Bruce Bold coordinates the Sheet Metal Workers Union’s Local #23 Apprenticeship Program in Anchorage. Last winter, he was at a conference when he struck up a conversation with a lady from a rural area.
“And she was talking about some of the issues in rural Alaska that they’re running into,” Bold said. “A lot of it was maintenance-type issues on maintaining equipment.”
And Bold thought, “Hey, we offer that training. How can we get it to rural Alaska?” Then he started talking with contractors about how they’d like to be able to hire locally in rural regions.
Bold said they were on board. “They’re like, ‘Wow, if I had someone local I could put on a job instead of flying a guy out there, paying him per diem, paying for his plane ticket, especially for a small job.'”
Some contractors, Bold found out, won’t bid on certain rural jobs because they can’t find qualified local workers.

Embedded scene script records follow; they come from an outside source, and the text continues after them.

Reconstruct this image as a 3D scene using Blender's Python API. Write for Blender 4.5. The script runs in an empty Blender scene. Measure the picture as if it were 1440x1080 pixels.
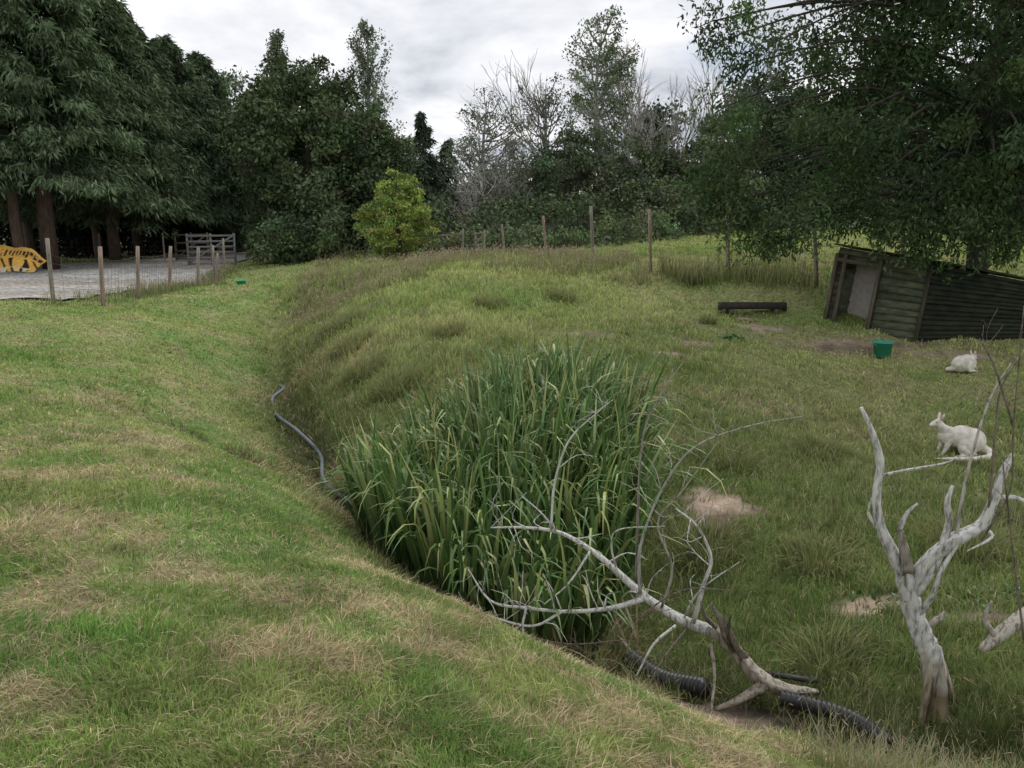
import bpy, bmesh, math, time
import numpy as np
T0=time.time()
rng=np.random.default_rng(11)
scene=bpy.context.scene
# ------------------------------------------------------------------ noise
def _h(ix,iy,seed):
    n=(ix*374761393+iy*668265263+seed*982451)&0x7fffffff
    n=((n^(n>>13))*1274126177)&0x7fffffff
    n=((n^(n>>15))*668265263)&0x7fffffff
    return (n^(n>>16))/float(0x7fffffff)
def vn(x,y,s,seed=0):
    x=np.asarray(x,float)/s; y=np.asarray(y,float)/s
    ix=np.floor(x).astype(np.int64); iy=np.floor(y).astype(np.int64)
    fx=x-ix; fy=y-iy; fx=fx*fx*(3-2*fx); fy=fy*fy*(3-2*fy)
    a=_h(ix,iy,seed);b=_h(ix+1,iy,seed);c=_h(ix,iy+1,seed);d=_h(ix+1,iy+1,seed)
    return (a*(1-fx)+b*fx)*(1-fy)+(c*(1-fx)+d*fx)*fy
def fbm(x,y,s,seed=0,o=4):
    r=0;a=.5;t=0
    for i in range(o):
        r=r+a*vn(x,y,s/(2**i),seed+i*17); t+=a; a*=.55
    return r/t
def sm(a,b,x):
    t=np.clip((x-a)/(b-a),0,1); return t*t*(3-2*t)
# ------------------------------------------------------------------ terrain
CP=np.array([
(0,0,0),(-3,0,0),(3,0,-.35),(2,2.3,-.45),(3.2,3.0,-.72),(-3,3,.02),(-6,6,.05),(-7,10,.08),(-9,16,.15),(-14,16,.15),(-8,23,.12),(-9.3,30,.15),(-20,30,.2),(-20,15,.15),(-15,5,.1),
(-1.75,5.5,-.28),(-.45,3.7,-.2),(.45,2.9,-.3),(-2.4,6.8,-.5),(-3.4,7.0,-.12),(-3.45,8.3,-.52),(-4.5,8.6,-.14),(-4.2,10.3,-.46),(-5.4,10.5,-.12),(-5.2,13.6,-.40),(-6.5,14.5,-.02),(-6.7,18.5,-.16),(-7.6,20,.05),(-3.2,5.5,-.04),(-1.6,2.8,0),(-4.4,6.6,0),
(1.2,4.3,-1.2),(2.2,3.65,-1.05),(0.3,5,-1.35),(-.7,6.2,-1.32),(-1.5,7.5,-1.2),(-2.25,8.8,-1.08),(-3.05,10.5,-.96),(-3.8,12.6,-.82),(-4.3,14,-.76),(-5.6,18,-.58),(-7.4,26,-.28),
(0.9,6.8,-.9),(0,9,-.6),(-1.3,10.3,-.42),(-2,12,-.15),(-2.4,14,.08),(-2.6,17.5,.52),(-2.2,20,.85),(2.4,20,.85),(0,20.5,.95),(-5,22,.45),(-3.2,14.2,-.15),(-1.5,14,.12),(.33,12,-.03),(2.5,15,.12),(2.9,11,-.3),(3.8,18,.5),(3.3,18.7,.75),(5,18,.6),(6.7,17,.42),
(7,14.5,-.3),(10,15,-.3),(14,18,.3),(8,30,1.3),(15,30,1.35),(10,42,1.7),(22,45,1.9),(0,26,.75),(0,35,.7),(-5,30,.4),(0,60,1.0),
(2.6,4.1,-.9),(2.5,5,-.98),(3,6.5,-.87),(1.78,6.6,-.85),(5,8.5,-.85),(4,5,-.92),(6,6,-.95),(7.4,12.5,-.6),(3,9,-.6),(4.9,16,0),(5,3,-.9),(8,8,-.9),(12,10,-.7),(13,3,-.9),
(60,10,0),(60,60,1.5),(-60,60,.8),(-60,0,.2),(0,-40,0),(50,-30,-.5),(-50,-30,0),(-30,60,.6)],float)
def _k(r2): return np.where(r2>1e-9,r2*np.log(np.maximum(r2,1e-9)),0)
_n=len(CP)
_A=np.zeros((_n+3,_n+3)); _d=((CP[:,None,:2]-CP[None,:,:2])**2).sum(-1)
_A[:_n,:_n]=_k(_d)+np.eye(_n)*0.008
_A[:_n,_n]=1;_A[:_n,_n+1:]=CP[:,:2];_A[_n,:_n]=1;_A[_n+1:,:_n]=CP[:,:2].T
_W=np.linalg.solve(_A,np.r_[CP[:,2],0,0,0])
DY=np.array([1.4,2,2.9,3.6,4.3,5,6.2,7.5,8.8,10.5,12.6,14,18,26,34,60]); DX=np.array([9,6,3.3,2.2,1.2,.2,-.7,-1.5,-2.25,-3.05,-3.8,-4.3,-5.6,-7.4,-8.4,-9])
def side(x,y): return x-np.interp(y,DY,DX)
def terrain(x,y):
    x=np.atleast_1d(np.asarray(x,float)); y=np.atleast_1d(np.asarray(y,float))
    sh=x.shape; x=x.ravel(); y=y.ravel(); z=np.full(x.shape,_W[_n])+_W[_n+1]*x+_W[_n+2]*y
    for i in range(_n): z+=_W[i]*_k((x-CP[i,0])**2+(y-CP[i,1])**2)
    r=np.hypot(x,y-10); w=1-sm(40,75,r)
    z=w*z+(1-w)*1.0
    s=side(x,y)
    rough=sm(-1.2,.2,s)*(1-sm(30,45,r))
    z+= (fbm(x,y,1.3,3,3)-.5)*(.07+.14*rough)+(fbm(x,y,.35,9,3)-.5)*(.035+.06*rough)
    z-= .2*np.exp(-(s/.28)**2)*sm(4,7,y)*(1-sm(20,28,y))
    z-= .26*np.exp(-((x+3.35)/.55)**2-((y-7.95)/.35)**2)
    return z.reshape(sh)
def tz(x,y): return float(terrain(x,y)[0])
# world point that lands on image pixel (u,v) at estimated depth y in metres
PI=math.radians(10.9); EYE=1.6
def S(u,v,y):
    a=PI+math.atan((v-540)/1090.); d=y*math.tan(a)
    D=y*math.cos(PI)+d*math.sin(PI)
    return ((u-720)/1090.*D,y,EYE-d)
# ------------------------------------------------------------------ mesh accumulator
class Acc:
    def __init__(s): s.V=[];s.F3=[];s.F4=[];s.C=[];s.M3=[];s.M4=[];s.n=0
    def add(s,V,F,col,mi=0):
        V=np.asarray(V,float).reshape(-1,3); F=np.asarray(F,np.int64)
        c=np.asarray(col,float)
        if c.ndim==1: c=np.tile(c[:3],(len(V),1))
        s.V.append(V); s.C.append(c[:,:3])
        (s.F3 if F.shape[1]==3 else s.F4).append(F+s.n)
        (s.M3 if F.shape[1]==3 else s.M4).append(np.full(len(F),mi))
        s.n+=len(V)
    def build(s,name,mats,smooth=False,parent=None):
        V=np.concatenate(s.V); C=np.concatenate(s.C)
        f3=np.concatenate(s.F3) if s.F3 else np.zeros((0,3),int)
        f4=np.concatenate(s.F4) if s.F4 else np.zeros((0,4),int)
        m=np.concatenate(s.M3+s.M4)
        L=np.concatenate([f3.ravel(),f4.ravel()]).astype(np.int32)
        st=np.concatenate([np.arange(len(f3))*3,len(f3)*3+np.arange(len(f4))*4]).astype(np.int32)
        me=bpy.data.meshes.new(name)
        me.vertices.add(len(V)); me.vertices.foreach_set('co',V.astype(np.float32).ravel())
        me.loops.add(len(L)); me.loops.foreach_set('vertex_index',L)
        me.polygons.add(len(st)); me.polygons.foreach_set('loop_start',st)
        me.polygons.foreach_set('material_index',m.astype(np.int32))
        me.update(calc_edges=True)
        if smooth: me.polygons.foreach_set('use_smooth',np.ones(len(st),bool))
        at=me.color_attributes.new('Col','FLOAT_COLOR','POINT')
        at.data.foreach_set('color',np.c_[np.clip(C,0,1),np.ones(len(C))].astype(np.float32).ravel())
        for mm in mats: me.materials.append(mm)
        ob=bpy.data.objects.new(name,me); scene.collection.objects.link(ob)
        if parent: ob.parent=parent
        return ob
def nrm(v): return v/np.maximum(np.linalg.norm(v,axis=-1,keepdims=True),1e-9)
def tube(acc,pts,rad,n=7,col=(.2,.2,.2),mi=0,sub=5,rough=0.,corr=None,colfn=None):
    P=np.array(pts,float); R=np.array(rad,float) if np.ndim(rad) else np.full(len(P),float(rad))
    if len(P)>2 and sub>1:
        Q=np.vstack([2*P[0]-P[1],P,2*P[-1]-P[-2]]); out=[];ro=[]
        for i in range(len(P)-1):
            for k in range(sub):
                t=k/sub; a,b,c,d=Q[i],Q[i+1],Q[i+2],Q[i+3]
                out.append(.5*((2*b)+(-a+c)*t+(2*a-5*b+4*c-d)*t*t+(-a+3*b-3*c+d)*t**3)); ro.append(R[i]*(1-t)+R[i+1]*t)
        out.append(P[-1]);ro.append(R[-1]);P=np.array(out);R=np.array(ro)
    if corr:
        Ls=np.r_[0,np.cumsum(np.linalg.norm(np.diff(P,axis=0),axis=1))]; m=int(Ls[-1]/corr*4)
        ss=np.linspace(0,Ls[-1],m); P=np.c_[[np.interp(ss,Ls,P[:,i]) for i in range(3)]].T; R=np.interp(ss,Ls,R)*(1+.09*np.where((np.arange(m)%4)<2,1,-1))
    T=nrm(np.gradient(P,axis=0)); ref=np.array([.13,.27,1.]) if abs(T[0][2])<.9 else np.array([1.,.2,0])
    U=nrm(np.cross(T,ref)); W=np.cross(T,U); an=np.linspace(0,2*math.pi,n,endpoint=False)
    rr=R[:,None]*np.ones(n)
    if rough: rr=rr*(1+rough*(rng.random((1,n))-.5)*1.6+rough*.6*(rng.random((len(P),n))-.5))
    V=P[:,None]+rr[...,None]*(U[:,None]*np.cos(an)[None,:,None]+W[:,None]*np.sin(an)[None,:,None])
    m=len(P); i=np.arange(m-1)[:,None]; j=np.arange(n)[None]; j2=(j+1)%n
    F=np.stack([i*n+j,i*n+j2,(i+1)*n+j2,(i+1)*n+j],-1).reshape(-1,4)
    base=acc.n
    c=np.asarray(col,float)[:3]
    cc=np.tile(c,(m*n,1)) if colfn is None else colfn(np.repeat(P,n,0),c)
    acc.add(V.reshape(-1,3),F,cc,mi)
    VC=np.array([P[0],P[-1]]); 
    acc.V.append(VC); acc.C.append(np.tile(c,(2,1)))
    jj=np.arange(n); cap=np.concatenate([np.stack([np.full(n,acc.n),base+(jj+1)%n,base+jj],-1),np.stack([np.full(n,acc.n+1),base+(m-1)*n+jj,base+(m-1)*n+(jj+1)%n],-1)])
    acc.n+=2; acc.F3.append(cap); acc.M3.append(np.full(len(cap),mi))
    return P,R
def box(acc,p0,p1,w,t,col,mi=0,up=(0,0,1)):
    p0=np.array(p0,float);p1=np.array(p1,float);d=nrm(p1-p0);u=np.array(up,float)
    if abs(np.dot(d,u))>.95:u=np.array([0,1.,0]) if abs(d[1])<.9 else np.array([1.,0,0])
    s=nrm(np.cross(d,u));u=np.cross(s,d)
    V=[p+s*a*t/2+u*b*w/2 for p in(p0,p1) for a,b in((-1,-1),(1,-1),(1,1),(-1,1))]
    acc.add(V,[(0,3,2,1),(4,5,6,7),(0,1,5,4),(1,2,6,5),(2,3,7,6),(3,0,4,7)],col,mi)
def leaves(acc,P,L,W,col,droop=0.2,mi=0,flat=0.):
    n=len(P)
    A=rng.normal(size=(n,3)); A[:,2]=A[:,2]*(1-flat)-droop; A=nrm(A)
    B=nrm(np.cross(A,rng.normal(size=(n,3))))
    L=np.broadcast_to(L,n)[:,None]; W=np.broadcast_to(W,n)[:,None]
    V=np.stack([P,P+A*L*.45+B*W*.5,P+A*L,P+A*L*.45-B*W*.5],1)
    acc.add(V.reshape(-1,3),np.arange(n*4).reshape(n,4),np.repeat(col,4,0),mi)
def jit(col,n,a=.25,hue=.12):
    c=np.array(col)[None]*(1+a*(rng.random((n,1))*2-1)); c=c*(1+hue*(rng.random((n,3))*2-1)); return c
def arch(acc,x,y,L,W,lean,bend,t0,seg,cb,ct,mi=0,z=None,az=None):
    n=len(x); z=terrain(x,y)-.01 if z is None else z
    az=rng.random(n)*2*math.pi if az is None else az
    t=np.linspace(0,1,seg+1); ang=lean[:,None]+bend[:,None]*sm(0,1,(t[None]-t0[:,None])/(1-t0[:,None]))
    ds=(L/seg)[:,None]; h=np.cumsum(np.sin(ang)*ds,1)-np.sin(ang)[:,:1]*ds; v=np.cumsum(np.cos(ang)*ds,1)-np.cos(ang)[:,:1]*ds
    C=np.stack([x[:,None]+h*np.cos(az)[:,None],y[:,None]+h*np.sin(az)[:,None],z[:,None]+v],-1)
    sa=az+math.pi/2+rng.normal(size=n)*.7; sd=np.stack([np.cos(sa),np.sin(sa),np.zeros(n)],-1)[:,None]
    w=(W[:,None]*(1-t[None]**3)*.5+.0004)[...,None]
    V=np.stack([C-sd*w,C+sd*w],2)
    k=(seg+1)*2; b=(np.arange(n)*k)[:,None]; i=np.arange(seg)[None]*2
    F=np.stack([b+i,b+i+1,b+i+3,b+i+2],-1).reshape(-1,4)
    tt=t[None,:,None,None]; col=(cb[:,None,None]*(1-tt)+ct[:,None,None]*tt)*np.ones((1,1,2,1))
    acc.add(V.reshape(-1,3),F,col.reshape(-1,3),mi)
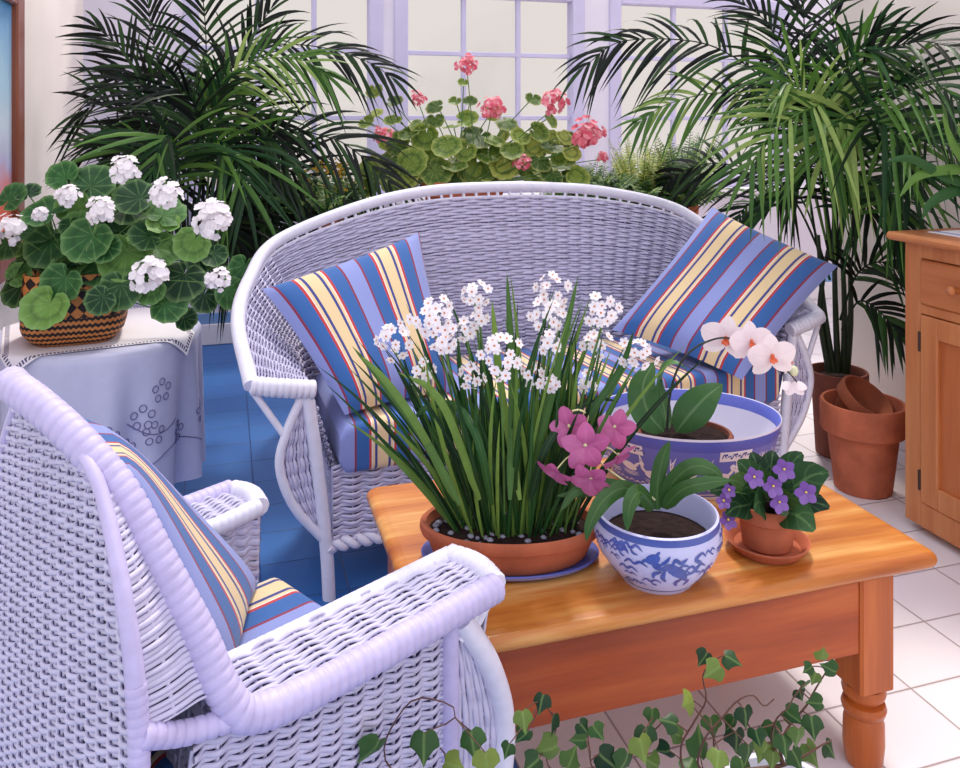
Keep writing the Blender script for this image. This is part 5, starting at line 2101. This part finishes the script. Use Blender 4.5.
# ------------------------------------------------------------------ ivy in the foreground
iz = 1.36
ic = W(784, 799, iz)
ISH = ic[2] - .17
it = thing('plant_stool', 'low white plant stool below the picture edge under the ivy', 'stool', (ic[0], ic[1], 0))
m = MB()
m.lathe([(0, ISH - .03), (.15, ISH - .03), (.155, ISH - .015), (.15, ISH), (0, ISH)], (ic[0], ic[1], 0), 40)
m.build('seat', M_white, it, sharp=40)
for a in (0.4, 2.5, 4.6):
    m = MB()
    m.tube([(ic[0] + .10 * math.cos(a), ic[1] + .10 * math.sin(a), ISH - .03), (ic[0] + .14 * math.cos(a), ic[1] + .14 * math.sin(a), 0)], .015, 10)
    m.build('leg', M_white, it)
ib = np.array([ic[0], ic[1], ISH + .0005])
t = thing('potted_ivy', 'trailing ivy in the foreground, in front of the armchair and coffee table', 'potted plant', ib)
m = MB()
m.lathe([(0, 0), (.06, 0), (.075, .01), (.095, .08), (.10, .14), (.104, .166), (.100, .170), (.094, .166), (.09, .13), (.06, .02), (0, .02)], ib, 44)
m.build('pot', M_pale, t, sharp=40)
soil(t, ib + [0, 0, .145], .091)
M_ivy = leafmat('ivy_leaf', (18, 48, 26), (58, 96, 44), (140, 160, 70), .42, .12, ('mid', (130, 160, 90), 0.0, .45))
M_ivystem = plain('reddish_ivy_stem', (92, 60, 48), .5)


def IW(pts):
    return [W(x, y, iz + (q[0] if q else 0)) for x, y, *q in pts]


vines = [[(784, 765), (740, 770), (690, 775), (681, 748), (694, 722), (706, 700), (703, 676), (712, 662), (722, 656)],
         [(784, 765), (735, 772), (700, 768), (704, 740), (722, 718), (736, 702), (752, 695), (764, 706), (774, 699)],
         [(784, 765), (700, 790), (600, 790), (552, 770), (548, 748), (556, 730), (552, 715), (542, 702)],
         [(784, 765), (720, 785), (660, 775), (645, 752), (650, 735), (662, 722), (654, 716)],
         [(784, 765), (640, 800), (480, 800), (400, 775), (384, 750), (396, 720), (413, 700), (432, 699), (452, 706), (456, 716), (446, 724)],
         [(784, 765), (640, 800), (520, 790), (470, 780), (448, 757), (440, 748)],
         [(784, 765), (780, 745), (790, 725), (806, 706), (816, 688), (826, 672), (832, 662)],
         [(784, 765), (806, 755), (822, 745), (832, 740)],
         [(784, 765), (765, 745), (750, 728), (744, 712)],
         [(784, 765), (640, 795), (596, 772), (590, 750), (588, 735), (592, 728)],
         [(784, 765), (772, 740), (776, 720), (788, 708)],
         [(784, 765), (730, 772), (715, 750), (712, 730), (694, 708)]]
samples, vmesh = [], []
for v in vines:
    m = MB()
    dz = U(-.04, .04)
    p = spline([W(x, y, iz + dz * min(1, k * .35)) for k, (x, y) in enumerate(v)], 50)
    m.tube(p, np.linspace(.0026, .0011, 50), 5)
    vmesh.append(m)
    samples.append(p)
samples = np.vstack(samples)
il = [(374, 747, 17), (424, 741, 15), (472, 738, 14), (450, 764, 13), (486, 760, 14), (523, 717, 10), (542, 700, 10), (553, 720, 11), (525, 734, 10), (551, 748, 14), (582, 726, 8), (596, 730, 9), (582, 740, 10),
      (652, 714, 9), (672, 723, 10), (646, 734, 12), (641, 745, 13), (666, 751, 11), (691, 702, 12), (705, 656, 9), (729, 658, 10), (716, 669, 11), (711, 723, 11), (700, 748, 15), (718, 756, 11), (736, 737, 12),
      (745, 714, 11), (748, 751, 11), (773, 728, 11), (790, 714, 11), (798, 734, 10), (812, 723, 11), (765, 748, 13), (773, 757, 9), (810, 750, 13), (832, 670, 9), (822, 657, 8), (810, 668, 7), (818, 703, 9),
      (800, 693, 8), (829, 748, 10), (604, 758, 13), (625, 760, 13), (570, 762, 12), (655, 765, 12), (535, 762, 12), (690, 765, 12), (508, 748, 8), (732, 722, 9), (757, 735, 10), (784, 742, 11), (795, 756, 11), (742, 765, 12), (678, 735, 9), (805, 684, 7), (815, 676, 7)]
OUTL = [(0, .98), (.20, .64), (.46, .36), (.76, .20), (.72, -.08), (.54, -.36), (.28, -.46), (.0, -.32), (-.28, -.46), (-.54, -.36), (-.72, -.08), (-.76, .20), (-.46, .36), (-.20, .64)]
m = MB()
for px, py, r in il:
    c = W(px, py, iz + U(-.06, .04))
    R = r * iz / FPX * 1.42
    N = nrm(VIEW + UP * U(.1, .7) + RNG.normal(0, .35, 3))
    j = int(np.argmin(np.linalg.norm(samples - c, axis=1)))
    tip = nrm((c - samples[j]) / (np.linalg.norm(c - samples[j]) + .01) + -UP * .7 + RNG.normal(0, .5, 3))
    x = nrm(np.cross(tip, N))
    y = np.cross(N, x)
    P, uv = [c + N * R * .10], [(.5, .35)]
    for a, b in OUTL:
        P.append(c + x * a * R * .92 + y * b * R + N * R * (-.30 * abs(a) - .12 * max(0, b) ** 2))
        uv.append((a * .55 + .5, (b + .45) / 1.5))
    nO = len(OUTL)
    m.add(P, [[0, 1 + i, 1 + (i + 1) % nO] for i in range(nO)], uv)
    stalk(vmesh[j // 50], samples[j], c - y * R * .30, .0012, .06, 7)
m.build('foliage', M_ivy, t, smooth=True)
for v in vmesh:
    v.build('vine', M_ivystem, t)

With that, Bold reached out to Bob Marquez, who runs the mechanic and welder program for the Coastal Villages Region Fund (CVRF).
CVRF is part of Alaska’s groundfish Community Development Quota Program and is tasked with economically developing the area’s coastal communities.
Bold knew there was a need for rural Alaska training, but he didn’t know what that training needed to be. Marquez agreed to send a group of CVRF mechanics and welders to Anchorage for three days to help him figure that out.
“They’re learning what our needs are, and what’s valuable for education and training. And we’re learning from them. So this really is a test,” Marquez said. “We want to see how it benefits our employees, and furthermore, how it’ll benefit the residents of the communities.”
The hope is to shape a sheet metal and service technician apprenticeship program for rural Alaska. More contractors could then hire locally in rural areas.
Bold says that everything is in the preliminary stages, but the program could begin as a pilot project with CVRF.
Anna Rose MacArthur is a reporter at KYUK in Bethel.